Vi è anche per il combattente un'ora di pace e di raccoglimento: quella che accompagna il tramonto. Durante l'interminabile giornata, nei periodi di sosta o di preparazione, il fante lavorava a scavar la roccia, a costruir camminamenti, ad approfondir trincee. La notte era veglia: chi montava di vedetta, chi scendeva a prender il rancio, chi usciva a fortificare il reticolato; ma nell'ora che accompagnava il tramonto, quando nella Patria che sembrava così lontana le mille campane suonavano l'Ave Maria, allora il combattente si raccoglieva in se stesso e pensava e pregava.

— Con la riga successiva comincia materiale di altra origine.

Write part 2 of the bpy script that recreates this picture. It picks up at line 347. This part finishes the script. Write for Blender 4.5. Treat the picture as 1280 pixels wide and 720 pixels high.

Pensava ai cari lontani e nel suo animo si ridestavano i ricordi soavi; si dimenticava le tribolazioni, il lungo calvario, e si lasciava cullare da vaghe speranze. Talora, percorrendo le trincee avanzate, si assisteva a uno spettacolo commovente: a gruppi, i soldati erano riuniti, in quest'ora di dolce ristoro, e recitavano il rosario. Ognuno di loro aveva in mano un sacro ricordo: chi percorreva con la mano rossa di fango la lunga fila della corona, chi contemplava una immagine santa ricevuta con un bacio dalla madre prima della partenza, chi mirava, con gli occhi bagnati di lacrime, il ritratto di qualche persona cara. E tutti insieme recitavano sommessamente l'Ave Maria; i più lontani raccoglievan la voce o ripetevano le ultime parole della preghiera.

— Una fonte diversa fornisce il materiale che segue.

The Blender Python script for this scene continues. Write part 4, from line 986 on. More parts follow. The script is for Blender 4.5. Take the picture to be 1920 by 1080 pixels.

Così in quei rozzi petti, abituati alla lotta con l'uomo, trovava luogo la pietà; in quegli occhi, abituati a veder scorrere quasi con indifferenza il sangue, brillavan le lagrime, appena il pensiero della famiglia si ridestava più intenso nella pace della sera, appena il sentimento della religione li trasportava lungi dal campo della lotta, in un mondo dove domina la pace e la fratellanza. Il sole, tramontando, tingeva di rosso il mare lontano, laggiù verso Grado, dove va a trovar riposo il rapido Isonzo; dietro si stende l'ampia pianura friulana coi suoi ridenti paeselli: ma di fronte stava la morte: le colline del Carso, quando calava la tenebra, apparivano nella loro tetra sterilità e di tanto in tanto s'illuminavano sinistramente ai bagliori delle vampate dei cannoni.